(EXERCISE DETAILS):
Transcribe each line exactly.

(DATA PROVIDED):
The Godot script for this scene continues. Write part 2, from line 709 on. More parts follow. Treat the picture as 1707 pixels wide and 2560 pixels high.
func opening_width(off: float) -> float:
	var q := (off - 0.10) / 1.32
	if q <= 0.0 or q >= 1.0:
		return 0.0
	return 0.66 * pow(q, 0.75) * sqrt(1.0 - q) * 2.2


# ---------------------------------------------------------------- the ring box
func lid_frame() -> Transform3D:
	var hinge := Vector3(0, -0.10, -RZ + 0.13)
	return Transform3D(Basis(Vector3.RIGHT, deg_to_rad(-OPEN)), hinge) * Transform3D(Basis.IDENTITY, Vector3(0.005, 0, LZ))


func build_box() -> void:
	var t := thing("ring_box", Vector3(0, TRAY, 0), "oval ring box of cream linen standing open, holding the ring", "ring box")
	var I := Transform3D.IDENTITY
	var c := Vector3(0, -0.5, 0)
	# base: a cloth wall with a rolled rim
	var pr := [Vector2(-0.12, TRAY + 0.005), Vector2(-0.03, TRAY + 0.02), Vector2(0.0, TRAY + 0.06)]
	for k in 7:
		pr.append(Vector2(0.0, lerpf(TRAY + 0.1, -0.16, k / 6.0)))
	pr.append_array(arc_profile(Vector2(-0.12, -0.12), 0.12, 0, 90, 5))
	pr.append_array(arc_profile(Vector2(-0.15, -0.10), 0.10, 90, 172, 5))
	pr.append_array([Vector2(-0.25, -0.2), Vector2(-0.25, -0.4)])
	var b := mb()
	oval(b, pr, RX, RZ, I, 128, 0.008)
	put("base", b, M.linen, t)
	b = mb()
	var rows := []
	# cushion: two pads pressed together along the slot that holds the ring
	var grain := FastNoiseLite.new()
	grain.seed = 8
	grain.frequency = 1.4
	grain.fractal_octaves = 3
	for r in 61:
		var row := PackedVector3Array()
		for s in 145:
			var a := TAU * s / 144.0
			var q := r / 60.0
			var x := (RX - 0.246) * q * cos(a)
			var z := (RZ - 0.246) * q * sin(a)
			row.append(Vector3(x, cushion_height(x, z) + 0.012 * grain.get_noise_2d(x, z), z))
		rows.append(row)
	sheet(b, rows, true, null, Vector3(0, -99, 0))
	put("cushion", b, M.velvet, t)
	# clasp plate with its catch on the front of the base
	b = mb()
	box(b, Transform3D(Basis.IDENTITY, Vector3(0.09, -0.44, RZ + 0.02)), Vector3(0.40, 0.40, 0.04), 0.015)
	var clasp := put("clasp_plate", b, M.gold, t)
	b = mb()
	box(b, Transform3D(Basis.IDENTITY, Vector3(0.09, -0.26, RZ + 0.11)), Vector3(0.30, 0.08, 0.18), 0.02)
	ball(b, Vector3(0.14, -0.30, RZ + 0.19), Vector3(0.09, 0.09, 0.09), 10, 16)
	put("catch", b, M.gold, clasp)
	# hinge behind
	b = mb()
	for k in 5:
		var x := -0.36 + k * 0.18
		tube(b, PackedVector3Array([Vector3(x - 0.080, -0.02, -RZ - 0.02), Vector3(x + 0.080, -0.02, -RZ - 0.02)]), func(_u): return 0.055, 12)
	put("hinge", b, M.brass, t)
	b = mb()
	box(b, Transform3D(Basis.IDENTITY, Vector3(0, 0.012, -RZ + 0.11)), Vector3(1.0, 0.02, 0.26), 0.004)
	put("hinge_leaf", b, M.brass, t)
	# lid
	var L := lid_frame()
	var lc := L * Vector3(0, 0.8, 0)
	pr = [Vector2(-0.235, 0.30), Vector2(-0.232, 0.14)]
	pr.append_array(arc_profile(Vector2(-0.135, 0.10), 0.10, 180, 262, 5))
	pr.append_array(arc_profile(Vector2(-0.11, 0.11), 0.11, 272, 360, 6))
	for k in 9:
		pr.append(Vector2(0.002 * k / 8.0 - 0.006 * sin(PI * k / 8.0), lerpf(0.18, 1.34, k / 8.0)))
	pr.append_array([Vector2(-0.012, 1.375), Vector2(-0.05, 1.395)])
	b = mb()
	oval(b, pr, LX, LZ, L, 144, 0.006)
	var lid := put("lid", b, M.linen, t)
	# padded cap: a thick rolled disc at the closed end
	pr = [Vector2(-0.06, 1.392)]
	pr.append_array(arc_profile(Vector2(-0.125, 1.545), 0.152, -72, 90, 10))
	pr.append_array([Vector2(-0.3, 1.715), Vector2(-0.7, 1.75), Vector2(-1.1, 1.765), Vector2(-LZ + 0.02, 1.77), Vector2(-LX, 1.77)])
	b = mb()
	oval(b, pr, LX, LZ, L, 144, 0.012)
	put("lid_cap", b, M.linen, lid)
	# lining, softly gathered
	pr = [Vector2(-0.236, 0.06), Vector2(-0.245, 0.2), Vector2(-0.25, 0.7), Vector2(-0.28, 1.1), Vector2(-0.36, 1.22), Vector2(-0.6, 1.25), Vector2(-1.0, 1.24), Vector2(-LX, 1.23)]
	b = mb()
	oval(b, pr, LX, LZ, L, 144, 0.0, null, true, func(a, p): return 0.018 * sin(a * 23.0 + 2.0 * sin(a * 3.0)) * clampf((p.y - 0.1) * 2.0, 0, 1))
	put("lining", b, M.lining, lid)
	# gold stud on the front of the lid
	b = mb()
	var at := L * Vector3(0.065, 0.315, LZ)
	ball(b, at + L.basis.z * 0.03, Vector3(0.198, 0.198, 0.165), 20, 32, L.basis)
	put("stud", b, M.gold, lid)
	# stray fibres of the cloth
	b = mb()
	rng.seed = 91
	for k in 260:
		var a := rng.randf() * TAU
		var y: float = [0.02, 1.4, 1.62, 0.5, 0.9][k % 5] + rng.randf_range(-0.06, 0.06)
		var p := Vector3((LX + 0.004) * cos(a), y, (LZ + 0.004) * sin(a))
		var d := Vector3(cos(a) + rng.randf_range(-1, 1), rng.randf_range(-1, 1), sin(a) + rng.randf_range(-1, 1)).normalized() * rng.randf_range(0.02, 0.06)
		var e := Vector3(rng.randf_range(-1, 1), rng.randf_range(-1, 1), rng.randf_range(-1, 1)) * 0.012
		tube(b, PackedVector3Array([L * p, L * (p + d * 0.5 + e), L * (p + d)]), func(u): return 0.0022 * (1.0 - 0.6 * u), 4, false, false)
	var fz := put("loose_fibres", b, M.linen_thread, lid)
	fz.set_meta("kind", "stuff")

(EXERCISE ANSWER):
The Godot script for this scene continues. Write part 2, from line 709 on. More parts follow. Treat the picture as 1707 pixels wide and 2560 pixels high.
func opening_width(off: float) -> float:
	var q := (off - 0.10) / 1.32
	if q <= 0.0 or q >= 1.0:
		return 0.0
	return 0.66 * pow(q, 0.75) * sqrt(1.0 - q) * 2.2


# ---------------------------------------------------------------- the ring box
func lid_frame() -> Transform3D:
	var hinge := Vector3(0, -0.10, -RZ + 0.13)
	return Transform3D(Basis(Vector3.RIGHT, deg_to_rad(-OPEN)), hinge) * Transform3D(Basis.IDENTITY, Vector3(0.005, 0, LZ))


func build_box() -> void:
	var t := thing("ring_box", Vector3(0, TRAY, 0), "oval ring box of cream linen standing open, holding the ring", "ring box")
	var I := Transform3D.IDENTITY
	var c := Vector3(0, -0.5, 0)
	# base: a cloth wall with a rolled rim
	var pr := [Vector2(-0.12, TRAY + 0.005), Vector2(-0.03, TRAY + 0.02), Vector2(0.0, TRAY + 0.06)]
	for k in 7:
		pr.append(Vector2(0.0, lerpf(TRAY + 0.1, -0.16, k / 6.0)))
	pr.append_array(arc_profile(Vector2(-0.12, -0.12), 0.12, 0, 90, 5))
	pr.append_array(arc_profile(Vector2(-0.15, -0.10), 0.10, 90, 172, 5))
	pr.append_array([Vector2(-0.25, -0.2), Vector2(-0.25, -0.4)])
	var b := mb()
	oval(b, pr, RX, RZ, I, 128, 0.008)
	put("base", b, M.linen, t)
	b = mb()
	var rows := []
	# cushion: two pads pressed together along the slot that holds the ring
	var grain := FastNoiseLite.new()
	grain.seed = 8
	grain.frequency = 1.4
	grain.fractal_octaves = 3
	for r in 61:
		var row := PackedVector3Array()
		for s in 145:
			var a := TAU * s / 144.0
			var q := r / 60.0
			var x := (RX - 0.246) * q * cos(a)
			var z := (RZ - 0.246) * q * sin(a)
			row.append(Vector3(x, cushion_height(x, z) + 0.012 * grain.get_noise_2d(x, z), z))
		rows.append(row)
	sheet(b, rows, true, null, Vector3(0, -99, 0))
	put("cushion", b, M.velvet, t)
	# clasp plate with its catch on the front of the base
	b = mb()
	box(b, Transform3D(Basis.IDENTITY, Vector3(0.09, -0.44, RZ + 0.02)), Vector3(0.40, 0.40, 0.04), 0.015)
	var clasp := put("clasp_plate", b, M.gold, t)
	b = mb()
	box(b, Transform3D(Basis.IDENTITY, Vector3(0.09, -0.26, RZ + 0.11)), Vector3(0.30, 0.08, 0.18), 0.02)
	ball(b, Vector3(0.14, -0.30, RZ + 0.19), Vector3(0.09, 0.09, 0.09), 10, 16)
	put("catch", b, M.gold, clasp)
	# hinge behind
	b = mb()
	for k in 5:
		var x := -0.36 + k * 0.18
		tube(b, PackedVector3Array([Vector3(x - 0.080, -0.02, -RZ - 0.02), Vector3(x + 0.080, -0.02, -RZ - 0.02)]), func(_u): return 0.055, 12)
	put("hinge", b, M.brass, t)
	b = mb()
	box(b, Transform3D(Basis.IDENTITY, Vector3(0, 0.012, -RZ + 0.11)), Vector3(1.0, 0.02, 0.26), 0.004)
	put("hinge_leaf", b, M.brass, t)
	# lid
	var L := lid_frame()
	var lc := L * Vector3(0, 0.8, 0)
	pr = [Vector2(-0.235, 0.30), Vector2(-0.232, 0.14)]
	pr.append_array(arc_profile(Vector2(-0.135, 0.10), 0.10, 180, 262, 5))
	pr.append_array(arc_profile(Vector2(-0.11, 0.11), 0.11, 272, 360, 6))
	for k in 9:
		pr.append(Vector2(0.002 * k / 8.0 - 0.006 * sin(PI * k / 8.0), lerpf(0.18, 1.34, k / 8.0)))
	pr.append_array([Vector2(-0.012, 1.375), Vector2(-0.05, 1.395)])
	b = mb()
	oval(b, pr, LX, LZ, L, 144, 0.006)
	var lid := put("lid", b, M.linen, t)
	# padded cap: a thick rolled disc at the closed end
	pr = [Vector2(-0.06, 1.392)]
	pr.append_array(arc_profile(Vector2(-0.125, 1.545), 0.152, -72, 90, 10))
	pr.append_array([Vector2(-0.3, 1.715), Vector2(-0.7, 1.75), Vector2(-1.1, 1.765), Vector2(-LZ + 0.02, 1.77), Vector2(-LX, 1.77)])
	b = mb()
	oval(b, pr, LX, LZ, L, 144, 0.012)
	put("lid_cap", b, M.linen, lid)
	# lining, softly gathered
	pr = [Vector2(-0.236, 0.06), Vector2(-0.245, 0.2), Vector2(-0.25, 0.7), Vector2(-0.28, 1.1), Vector2(-0.36, 1.22), Vector2(-0.6, 1.25), Vector2(-1.0, 1.24), Vector2(-LX, 1.23)]
	b = mb()
	oval(b, pr, LX, LZ, L, 144, 0.0, null, true, func(a, p): return 0.018 * sin(a * 23.0 + 2.0 * sin(a * 3.0)) * clampf((p.y - 0.1) * 2.0, 0, 1))
	put("lining", b, M.lining, lid)
	# gold stud on the front of the lid
	b = mb()
	var at := L * Vector3(0.065, 0.315, LZ)
	ball(b, at + L.basis.z * 0.03, Vector3(0.198, 0.198, 0.165), 20, 32, L.basis)
	put("stud", b, M.gold, lid)
	# stray fibres of the cloth
	b = mb()
	rng.seed = 91
	for k in 260:
		var a := rng.randf() * TAU
		var y: float = [0.02, 1.4, 1.62, 0.5, 0.9][k % 5] + rng.randf_range(-0.06, 0.06)
		var p := Vector3((LX + 0.004) * cos(a), y, (LZ + 0.004) * sin(a))
		var d := Vector3(cos(a) + rng.randf_range(-1, 1), rng.randf_range(-1, 1), sin(a) + rng.randf_range(-1, 1)).normalized() * rng.randf_range(0.02, 0.06)
		var e := Vector3(rng.randf_range(-1, 1), rng.randf_range(-1, 1), rng.randf_range(-1, 1)) * 0.012
		tube(b, PackedVector3Array([L * p, L * (p + d * 0.5 + e), L * (p + d)]), func(u): return 0.0022 * (1.0 - 0.6 * u), 4, false, false)
	var fz := put("loose_fibres", b, M.linen_thread, lid)
	fz.set_meta("kind", "stuff")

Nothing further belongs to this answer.